-- Start of Input for this task --

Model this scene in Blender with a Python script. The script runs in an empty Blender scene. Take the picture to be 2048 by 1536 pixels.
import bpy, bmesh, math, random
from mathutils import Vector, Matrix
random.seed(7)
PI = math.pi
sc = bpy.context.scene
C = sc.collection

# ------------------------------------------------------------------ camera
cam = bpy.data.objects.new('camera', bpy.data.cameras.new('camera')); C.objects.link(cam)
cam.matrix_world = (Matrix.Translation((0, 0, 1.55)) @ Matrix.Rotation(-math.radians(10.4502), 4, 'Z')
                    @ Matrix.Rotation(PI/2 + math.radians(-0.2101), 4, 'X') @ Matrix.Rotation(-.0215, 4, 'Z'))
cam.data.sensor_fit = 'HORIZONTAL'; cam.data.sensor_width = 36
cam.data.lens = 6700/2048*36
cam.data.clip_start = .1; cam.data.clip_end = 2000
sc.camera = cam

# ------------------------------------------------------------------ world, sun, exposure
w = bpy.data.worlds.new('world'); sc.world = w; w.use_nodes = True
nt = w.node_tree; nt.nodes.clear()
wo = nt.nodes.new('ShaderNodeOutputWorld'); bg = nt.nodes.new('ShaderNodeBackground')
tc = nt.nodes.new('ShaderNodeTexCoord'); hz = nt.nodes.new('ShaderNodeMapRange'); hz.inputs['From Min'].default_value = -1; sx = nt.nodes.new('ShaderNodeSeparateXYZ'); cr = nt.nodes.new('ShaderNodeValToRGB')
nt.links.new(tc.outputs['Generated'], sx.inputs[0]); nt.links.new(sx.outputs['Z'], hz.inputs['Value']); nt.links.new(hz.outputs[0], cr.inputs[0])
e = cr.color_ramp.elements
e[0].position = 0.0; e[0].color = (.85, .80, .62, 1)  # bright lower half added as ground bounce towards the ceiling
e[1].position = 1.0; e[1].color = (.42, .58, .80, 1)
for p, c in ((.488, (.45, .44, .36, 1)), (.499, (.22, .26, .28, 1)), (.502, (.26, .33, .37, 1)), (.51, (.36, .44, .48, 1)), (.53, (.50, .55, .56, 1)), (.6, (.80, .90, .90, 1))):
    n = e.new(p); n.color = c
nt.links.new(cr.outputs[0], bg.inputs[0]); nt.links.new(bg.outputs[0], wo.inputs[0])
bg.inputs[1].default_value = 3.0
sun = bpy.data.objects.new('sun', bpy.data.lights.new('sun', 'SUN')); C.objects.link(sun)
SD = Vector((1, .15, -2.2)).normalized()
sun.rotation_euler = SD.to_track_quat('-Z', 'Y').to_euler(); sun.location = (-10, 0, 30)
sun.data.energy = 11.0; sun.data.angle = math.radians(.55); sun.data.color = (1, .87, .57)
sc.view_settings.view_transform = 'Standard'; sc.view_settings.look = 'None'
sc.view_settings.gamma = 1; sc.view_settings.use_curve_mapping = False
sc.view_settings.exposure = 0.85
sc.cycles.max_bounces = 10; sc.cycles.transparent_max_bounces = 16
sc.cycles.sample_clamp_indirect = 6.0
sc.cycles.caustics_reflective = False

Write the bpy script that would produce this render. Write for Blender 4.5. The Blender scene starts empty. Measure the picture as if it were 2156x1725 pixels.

-- End of Input for this task --

**Goal of the exercise:** From the first line of the data above to the line holding "C = sc.collection", reproduce each line exactly; emit no other lines.

**Worked answer:**
Model this scene in Blender with a Python script. The script runs in an empty Blender scene. Take the picture to be 2048 by 1536 pixels.
import bpy, bmesh, math, random
from mathutils import Vector, Matrix
random.seed(7)
PI = math.pi
sc = bpy.context.scene
C = sc.collection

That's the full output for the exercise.